Published 10:00 pm Sunday, August 31, 2008

FRANKLIN—About half an inch. That’s all the rain measured in a rain gauge at the Franklin airport by late Thursday afternoon. It’s hardly enough to make much of a difference in the drought conditions around the area.

River gauges on both the Blackwater and Nottoway rivers on Friday registered a water rise of about a foot from the rainfall late this week. But both are running at extremely low levels, confirming a USGS determination last Sunday that the area joins nearly all of eastern Virginia in a “severe hydrologic drought.”

Jeff Turner, who administers the Blackwater-Nottoway Riverkeeper Program, said Friday that the low levels of both rivers have caused him to have to change his plans for the Eco-Cruises he operates. Now he motors downstream, where backflow from the Chowan River helps fill the channels, rather than upstream.
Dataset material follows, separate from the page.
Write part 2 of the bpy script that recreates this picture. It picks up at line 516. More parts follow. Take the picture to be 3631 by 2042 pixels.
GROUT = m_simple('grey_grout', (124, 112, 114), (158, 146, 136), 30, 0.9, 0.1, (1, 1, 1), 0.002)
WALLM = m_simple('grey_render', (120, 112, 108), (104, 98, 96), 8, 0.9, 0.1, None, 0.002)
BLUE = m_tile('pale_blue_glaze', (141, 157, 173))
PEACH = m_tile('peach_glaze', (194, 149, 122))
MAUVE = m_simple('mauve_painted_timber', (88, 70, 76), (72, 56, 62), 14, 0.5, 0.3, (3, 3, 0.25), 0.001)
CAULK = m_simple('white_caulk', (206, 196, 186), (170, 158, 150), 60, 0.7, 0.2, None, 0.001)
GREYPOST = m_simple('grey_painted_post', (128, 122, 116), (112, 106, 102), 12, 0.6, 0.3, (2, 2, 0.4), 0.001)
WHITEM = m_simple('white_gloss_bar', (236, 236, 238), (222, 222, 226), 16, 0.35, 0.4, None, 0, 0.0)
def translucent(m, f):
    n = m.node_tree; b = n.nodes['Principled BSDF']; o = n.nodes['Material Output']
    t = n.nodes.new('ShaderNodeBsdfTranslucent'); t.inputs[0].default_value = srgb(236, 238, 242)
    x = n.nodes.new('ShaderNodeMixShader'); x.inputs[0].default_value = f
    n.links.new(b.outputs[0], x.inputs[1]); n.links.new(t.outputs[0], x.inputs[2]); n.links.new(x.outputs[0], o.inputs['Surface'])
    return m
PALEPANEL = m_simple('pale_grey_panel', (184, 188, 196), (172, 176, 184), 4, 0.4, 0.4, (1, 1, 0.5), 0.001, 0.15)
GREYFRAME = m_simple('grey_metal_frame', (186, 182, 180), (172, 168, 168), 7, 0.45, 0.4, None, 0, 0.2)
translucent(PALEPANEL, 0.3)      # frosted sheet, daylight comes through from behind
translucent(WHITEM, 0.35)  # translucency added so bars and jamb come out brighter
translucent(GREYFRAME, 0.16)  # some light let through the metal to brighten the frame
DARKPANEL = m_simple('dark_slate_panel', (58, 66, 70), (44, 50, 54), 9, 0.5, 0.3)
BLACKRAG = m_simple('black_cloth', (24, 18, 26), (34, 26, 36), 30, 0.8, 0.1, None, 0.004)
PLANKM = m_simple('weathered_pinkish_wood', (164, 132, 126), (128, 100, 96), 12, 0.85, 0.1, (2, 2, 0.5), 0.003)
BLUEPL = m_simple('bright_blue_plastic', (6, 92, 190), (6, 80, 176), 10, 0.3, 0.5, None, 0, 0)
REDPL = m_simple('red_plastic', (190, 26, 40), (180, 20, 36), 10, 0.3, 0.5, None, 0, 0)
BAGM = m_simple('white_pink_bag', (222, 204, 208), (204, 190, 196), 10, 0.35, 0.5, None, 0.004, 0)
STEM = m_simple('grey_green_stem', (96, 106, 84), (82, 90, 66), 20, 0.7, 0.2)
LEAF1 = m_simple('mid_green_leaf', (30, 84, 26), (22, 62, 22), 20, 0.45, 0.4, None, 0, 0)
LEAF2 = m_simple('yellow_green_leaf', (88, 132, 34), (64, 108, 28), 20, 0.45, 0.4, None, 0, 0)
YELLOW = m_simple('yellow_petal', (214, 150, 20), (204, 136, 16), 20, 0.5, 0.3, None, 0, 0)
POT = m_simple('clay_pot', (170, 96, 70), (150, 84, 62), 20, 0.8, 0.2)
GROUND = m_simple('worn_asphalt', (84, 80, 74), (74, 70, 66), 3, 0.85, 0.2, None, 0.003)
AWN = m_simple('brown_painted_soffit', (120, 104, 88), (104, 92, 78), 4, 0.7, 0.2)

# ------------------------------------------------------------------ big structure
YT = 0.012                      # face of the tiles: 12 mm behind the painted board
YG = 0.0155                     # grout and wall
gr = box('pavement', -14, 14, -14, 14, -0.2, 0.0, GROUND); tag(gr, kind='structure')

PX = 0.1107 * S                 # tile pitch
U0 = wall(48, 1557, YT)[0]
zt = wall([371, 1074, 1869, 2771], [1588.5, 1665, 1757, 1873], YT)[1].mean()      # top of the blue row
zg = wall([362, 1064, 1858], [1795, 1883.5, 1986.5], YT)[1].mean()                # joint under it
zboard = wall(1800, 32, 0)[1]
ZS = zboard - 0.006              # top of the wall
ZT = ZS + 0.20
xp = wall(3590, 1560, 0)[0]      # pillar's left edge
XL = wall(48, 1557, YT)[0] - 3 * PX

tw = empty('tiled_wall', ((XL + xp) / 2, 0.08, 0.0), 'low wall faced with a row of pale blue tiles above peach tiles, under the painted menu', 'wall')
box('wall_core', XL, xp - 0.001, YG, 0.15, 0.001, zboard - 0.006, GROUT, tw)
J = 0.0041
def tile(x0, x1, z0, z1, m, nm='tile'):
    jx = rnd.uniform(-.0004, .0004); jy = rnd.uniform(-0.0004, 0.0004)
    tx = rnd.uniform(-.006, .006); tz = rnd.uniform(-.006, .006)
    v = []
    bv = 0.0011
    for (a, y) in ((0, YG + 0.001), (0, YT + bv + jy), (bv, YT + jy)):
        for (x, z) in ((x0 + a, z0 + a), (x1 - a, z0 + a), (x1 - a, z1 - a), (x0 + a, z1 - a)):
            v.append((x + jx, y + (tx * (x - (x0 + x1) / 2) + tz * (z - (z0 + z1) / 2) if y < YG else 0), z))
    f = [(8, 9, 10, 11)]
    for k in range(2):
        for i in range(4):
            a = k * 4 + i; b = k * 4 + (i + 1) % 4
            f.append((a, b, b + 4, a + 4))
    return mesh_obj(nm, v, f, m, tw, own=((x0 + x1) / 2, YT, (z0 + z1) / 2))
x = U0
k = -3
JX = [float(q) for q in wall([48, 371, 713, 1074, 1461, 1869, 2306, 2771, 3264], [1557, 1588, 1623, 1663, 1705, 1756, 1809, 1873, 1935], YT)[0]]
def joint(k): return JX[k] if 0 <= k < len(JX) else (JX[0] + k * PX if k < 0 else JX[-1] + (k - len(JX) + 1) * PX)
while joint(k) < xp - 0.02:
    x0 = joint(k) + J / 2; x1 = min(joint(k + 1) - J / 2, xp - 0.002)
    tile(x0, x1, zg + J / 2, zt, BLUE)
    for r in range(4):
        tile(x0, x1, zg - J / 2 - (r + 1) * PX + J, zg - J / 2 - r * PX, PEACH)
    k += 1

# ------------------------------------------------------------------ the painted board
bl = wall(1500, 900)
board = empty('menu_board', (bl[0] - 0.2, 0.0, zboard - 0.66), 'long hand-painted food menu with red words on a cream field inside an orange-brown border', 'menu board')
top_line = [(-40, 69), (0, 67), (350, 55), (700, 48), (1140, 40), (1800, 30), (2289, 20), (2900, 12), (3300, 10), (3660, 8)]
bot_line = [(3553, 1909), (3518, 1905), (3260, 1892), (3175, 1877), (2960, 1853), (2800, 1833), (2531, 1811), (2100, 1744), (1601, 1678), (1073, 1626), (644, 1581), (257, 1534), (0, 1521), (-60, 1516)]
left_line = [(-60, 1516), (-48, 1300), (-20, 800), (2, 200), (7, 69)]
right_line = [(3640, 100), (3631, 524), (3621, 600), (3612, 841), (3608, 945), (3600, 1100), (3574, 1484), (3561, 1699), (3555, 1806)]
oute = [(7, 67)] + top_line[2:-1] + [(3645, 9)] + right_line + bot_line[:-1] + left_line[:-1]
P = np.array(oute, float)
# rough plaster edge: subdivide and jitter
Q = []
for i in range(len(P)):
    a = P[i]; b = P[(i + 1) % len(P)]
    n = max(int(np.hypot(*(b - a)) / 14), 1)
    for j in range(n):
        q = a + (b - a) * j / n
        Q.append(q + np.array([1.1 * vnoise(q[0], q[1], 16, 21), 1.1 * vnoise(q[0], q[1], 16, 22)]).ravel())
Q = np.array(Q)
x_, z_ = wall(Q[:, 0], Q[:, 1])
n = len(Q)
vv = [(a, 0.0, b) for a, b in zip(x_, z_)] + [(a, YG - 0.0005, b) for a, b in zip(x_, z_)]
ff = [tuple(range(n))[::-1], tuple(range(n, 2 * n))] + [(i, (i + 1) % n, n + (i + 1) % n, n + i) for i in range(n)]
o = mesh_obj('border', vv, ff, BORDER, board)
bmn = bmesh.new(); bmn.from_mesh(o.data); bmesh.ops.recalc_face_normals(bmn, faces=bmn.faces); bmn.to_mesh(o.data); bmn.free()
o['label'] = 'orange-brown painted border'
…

“File a flight plan,” he advises those wishing to take their boats out on the water during the drought. And if you have any questions about whether the rivers are passable along the route you’re planning, Turner said he’s happy to help answer them. Just send an e-mail to him at

For many residents, the lack of rain means much more than the inconvenience of having to change recreational plans.

“It’s a very emotional, stressful time for farmers to watch their crop dying in the fields,” acknowledged Wes Alexander, an Extension agent in Southampton County.

Nonetheless, he said, it’s probably not likely that area farmers will benefit from a disaster declaration this year, as they did last year.

The drought, he said, “is probably not quite as bad as it was last year.”

Plus, corn prices are much higher this year, meaning that farmers need to harvest fewer bushels per acre before they can break even.

With 26,000 of Soutahmpton’s 80,000 agricultural acres planted in corn, much could depend on just where a farmer has his crops.

Rainfall has been more generous in some parts of the area than in others, Alexander said. But some regions are in especially bad shape.

“There are some areas where (farmers) won’t even put a picker in the fields.”

Crop insurance will help most of those farmers, he said.

For those who do have a crop worth picking, the harvest should begin next week, assuming, ironically, that it doesn’t rain.

Thursday’s rain was too late to make a difference for corn, Alexander said, but it probably helped “tremendously” with soybeans and will also create heavier peanuts and cotton.

“Right now, I think this rain is a blessing,” Alexander said as it continued to pour Thursday afternoon. “You could call it a Million Dollar Rain.”